Transcribe the material from its first line onward, ending with the line that contains "M_hinge, hg, x=HX)" and adding nothing beyond it.

## SUPPLIED DATA:
** start **

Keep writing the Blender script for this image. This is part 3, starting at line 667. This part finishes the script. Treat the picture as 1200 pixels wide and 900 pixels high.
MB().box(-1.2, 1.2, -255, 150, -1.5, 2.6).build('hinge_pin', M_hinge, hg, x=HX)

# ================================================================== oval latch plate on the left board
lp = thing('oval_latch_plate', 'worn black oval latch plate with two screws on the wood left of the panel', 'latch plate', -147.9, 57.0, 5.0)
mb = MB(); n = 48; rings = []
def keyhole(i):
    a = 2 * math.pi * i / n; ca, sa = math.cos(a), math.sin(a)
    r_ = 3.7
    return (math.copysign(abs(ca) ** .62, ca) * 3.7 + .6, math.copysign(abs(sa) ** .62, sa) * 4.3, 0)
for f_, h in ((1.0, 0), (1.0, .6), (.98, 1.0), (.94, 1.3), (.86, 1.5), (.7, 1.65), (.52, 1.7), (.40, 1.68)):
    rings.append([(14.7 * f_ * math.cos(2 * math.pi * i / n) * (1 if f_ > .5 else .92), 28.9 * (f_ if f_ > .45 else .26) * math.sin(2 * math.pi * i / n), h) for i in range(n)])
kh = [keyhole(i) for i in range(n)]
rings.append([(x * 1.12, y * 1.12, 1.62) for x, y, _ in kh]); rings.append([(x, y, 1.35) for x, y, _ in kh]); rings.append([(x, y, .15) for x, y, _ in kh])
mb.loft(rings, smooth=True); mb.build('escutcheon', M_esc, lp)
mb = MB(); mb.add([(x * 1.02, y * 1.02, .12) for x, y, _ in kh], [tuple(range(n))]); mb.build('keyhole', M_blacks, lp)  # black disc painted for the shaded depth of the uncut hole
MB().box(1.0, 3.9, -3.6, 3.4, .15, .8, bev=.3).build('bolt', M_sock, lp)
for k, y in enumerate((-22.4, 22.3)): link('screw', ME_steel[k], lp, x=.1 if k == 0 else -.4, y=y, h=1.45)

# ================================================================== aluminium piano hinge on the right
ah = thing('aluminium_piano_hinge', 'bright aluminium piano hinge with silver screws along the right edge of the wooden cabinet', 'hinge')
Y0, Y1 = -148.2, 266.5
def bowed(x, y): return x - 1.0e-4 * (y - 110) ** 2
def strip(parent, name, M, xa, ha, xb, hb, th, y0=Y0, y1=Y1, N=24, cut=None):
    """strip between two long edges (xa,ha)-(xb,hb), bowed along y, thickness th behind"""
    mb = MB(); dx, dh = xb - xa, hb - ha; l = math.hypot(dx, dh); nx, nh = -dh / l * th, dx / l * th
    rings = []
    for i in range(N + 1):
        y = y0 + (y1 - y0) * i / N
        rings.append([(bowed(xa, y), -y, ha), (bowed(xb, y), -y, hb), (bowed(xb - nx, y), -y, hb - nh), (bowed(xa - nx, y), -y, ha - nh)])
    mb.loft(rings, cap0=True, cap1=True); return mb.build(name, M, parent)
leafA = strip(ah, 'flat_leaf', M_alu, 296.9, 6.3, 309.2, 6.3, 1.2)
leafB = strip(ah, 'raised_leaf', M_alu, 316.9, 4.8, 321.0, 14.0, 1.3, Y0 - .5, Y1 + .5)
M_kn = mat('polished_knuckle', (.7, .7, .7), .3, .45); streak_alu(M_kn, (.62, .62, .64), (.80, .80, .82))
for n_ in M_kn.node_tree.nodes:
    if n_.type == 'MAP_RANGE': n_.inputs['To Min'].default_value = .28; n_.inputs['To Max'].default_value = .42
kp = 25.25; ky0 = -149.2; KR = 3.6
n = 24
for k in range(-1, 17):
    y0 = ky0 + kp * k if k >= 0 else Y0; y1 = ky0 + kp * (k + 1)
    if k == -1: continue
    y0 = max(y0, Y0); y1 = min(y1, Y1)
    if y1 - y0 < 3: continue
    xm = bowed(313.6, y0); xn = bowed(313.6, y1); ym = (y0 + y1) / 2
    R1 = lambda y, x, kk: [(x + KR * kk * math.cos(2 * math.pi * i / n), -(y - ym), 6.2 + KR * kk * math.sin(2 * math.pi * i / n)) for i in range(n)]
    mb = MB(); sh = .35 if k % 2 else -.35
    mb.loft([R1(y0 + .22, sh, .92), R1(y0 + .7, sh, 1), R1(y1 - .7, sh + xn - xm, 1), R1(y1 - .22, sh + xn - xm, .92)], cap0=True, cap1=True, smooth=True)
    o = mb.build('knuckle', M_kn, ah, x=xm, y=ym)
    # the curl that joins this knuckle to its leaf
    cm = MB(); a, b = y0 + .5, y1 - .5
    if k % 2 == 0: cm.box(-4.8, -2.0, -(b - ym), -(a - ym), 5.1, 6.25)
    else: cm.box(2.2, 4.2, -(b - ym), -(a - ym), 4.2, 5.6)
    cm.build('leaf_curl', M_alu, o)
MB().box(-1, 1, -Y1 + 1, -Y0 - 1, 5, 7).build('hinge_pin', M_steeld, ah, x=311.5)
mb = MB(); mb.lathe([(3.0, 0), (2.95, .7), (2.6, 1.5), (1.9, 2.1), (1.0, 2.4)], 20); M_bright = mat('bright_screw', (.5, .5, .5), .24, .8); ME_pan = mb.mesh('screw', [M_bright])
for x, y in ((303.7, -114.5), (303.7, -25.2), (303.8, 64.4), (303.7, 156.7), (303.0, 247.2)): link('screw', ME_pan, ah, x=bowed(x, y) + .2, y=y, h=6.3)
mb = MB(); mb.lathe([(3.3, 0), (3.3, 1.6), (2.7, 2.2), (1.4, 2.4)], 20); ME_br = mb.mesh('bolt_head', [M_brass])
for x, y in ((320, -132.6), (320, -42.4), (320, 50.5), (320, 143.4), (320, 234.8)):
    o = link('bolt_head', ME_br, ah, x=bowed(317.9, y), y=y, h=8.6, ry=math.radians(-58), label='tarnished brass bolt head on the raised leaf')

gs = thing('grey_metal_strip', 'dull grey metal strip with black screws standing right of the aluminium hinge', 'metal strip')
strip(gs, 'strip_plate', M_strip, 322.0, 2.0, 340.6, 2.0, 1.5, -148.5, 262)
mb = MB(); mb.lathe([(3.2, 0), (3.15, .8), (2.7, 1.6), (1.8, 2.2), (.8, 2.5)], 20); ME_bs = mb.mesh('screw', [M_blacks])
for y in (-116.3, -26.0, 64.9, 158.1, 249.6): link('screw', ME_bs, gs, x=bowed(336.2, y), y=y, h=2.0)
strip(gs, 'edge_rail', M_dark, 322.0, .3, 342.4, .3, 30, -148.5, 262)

** end **

## THE SOLUTION:
Keep writing the Blender script for this image. This is part 3, starting at line 667. This part finishes the script. Treat the picture as 1200 pixels wide and 900 pixels high.
MB().box(-1.2, 1.2, -255, 150, -1.5, 2.6).build('hinge_pin', M_hinge, hg, x=HX)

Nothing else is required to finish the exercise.